Zakładam, że o propozycji Putina Sikorski powiedział prawdę. I to z dwóch powodów tak zakładam: po pierwsze - bałbym sie zarzucać kłamstwo komuś, kto - jak słyszałem - lubi ścigać lub przynajmniej straszyć nieprzychylnie o nim piszących internautów, a po drugie - uważam rzecz za wysoce prawdopodobną - i to znów z dwóch powodów: zupełnie inaczej można zaprezentować światu rzecz dokonaną do spółki, niż w pojedynkę - i to po pierwsze, a po drugie - mogło chodzić tylko o zatrzaśnięcie na Tusku pułapki. W pierwszym przypadku rzecz dałoby się przedstawić jako powrót do macierzy ziem rdzennie polskich, niesłusznie nam odjętych - i strach tylko myśleć, jak przychylnie mogłoby to zostać przyjęte przez sąsiada z zachodu; to może i zachodnie słupy graniczne należałoby przesunąć ? A w drugim przypadku - po prostu straszak: no, bracie - teraz uważaj; nie wiadomo, jak twoim unijnym przyjaciołom spodoba się twoja chętka na Lwów. Nu, zajac - pagadi !
Sikorski zresztą powiedział coś takiego: "Tusk na szczęście nie odpowiedział, bo mógł być nagrywany ..." - ciekawe, prawda ? Czy nie odpowiedział i czy nie był nagrywany, to się może dopiero okazać; pojawiające się znikąd taśmy to nie tylko specjalność naszych kelnerów.

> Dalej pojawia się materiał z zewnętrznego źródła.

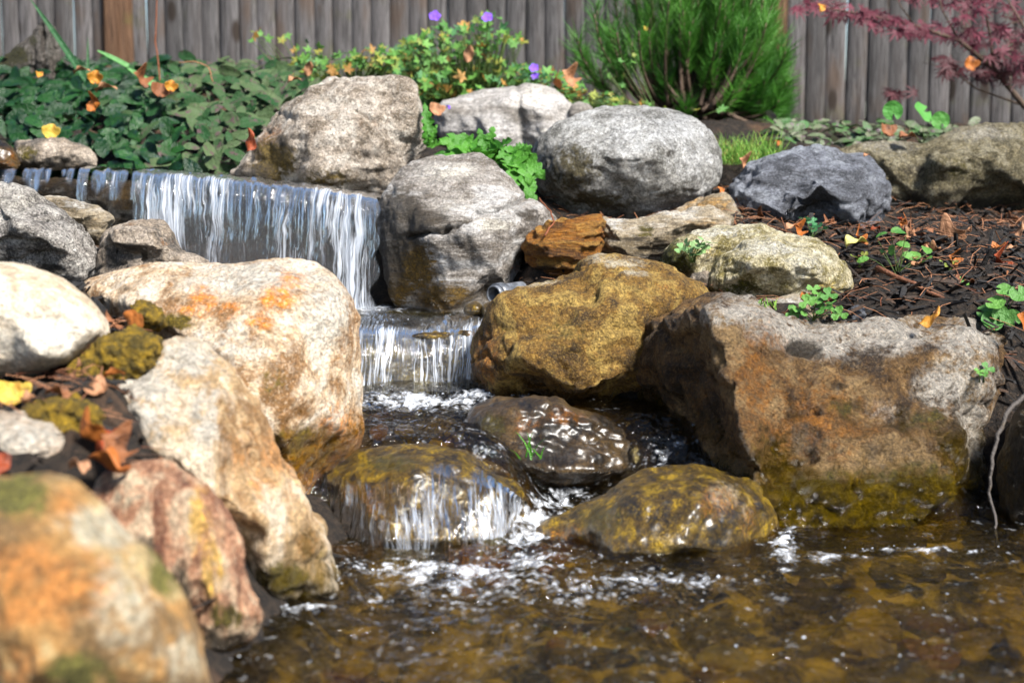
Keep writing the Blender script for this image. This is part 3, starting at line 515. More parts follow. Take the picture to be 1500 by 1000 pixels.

Ale to tylko takie sobie domysły; ważniejsza jest kwestia, dlaczego rzecz została wyciągnięta - i to niezależnie od tego, czy prawdziwa, czy nie. Niewątpliwie - Polska w związku z nią wypada źle: od sześciu lat trzymamy w tajemnicy rzecz o kapitalnym znaczeniu dla naszego sąsiada i dla pokoju światowego - z jakiego powodu ? Co myślę o zawartości mózgownicy Radka - to moja sprawa i nie będę się tym z nikim dzielił; ale wbrew pojawiającym się tu i ówdzie opiniom, że jego wyskok, to skutek głupoty - w tym akurat przypadku uważam, że wcale nie. Wygląda na to, że rzecz po prostu z jakiegoś powodu musiała zostać powiedziana - podobnie, jak w Kijowie to słynne: "podpiszcie, bo zginiecie". To, że w obu przypadkach (piszę tylko o najświeższych) Polsce to nie posłużyło - to cóż: taka najwyraźniej konieczność chwili.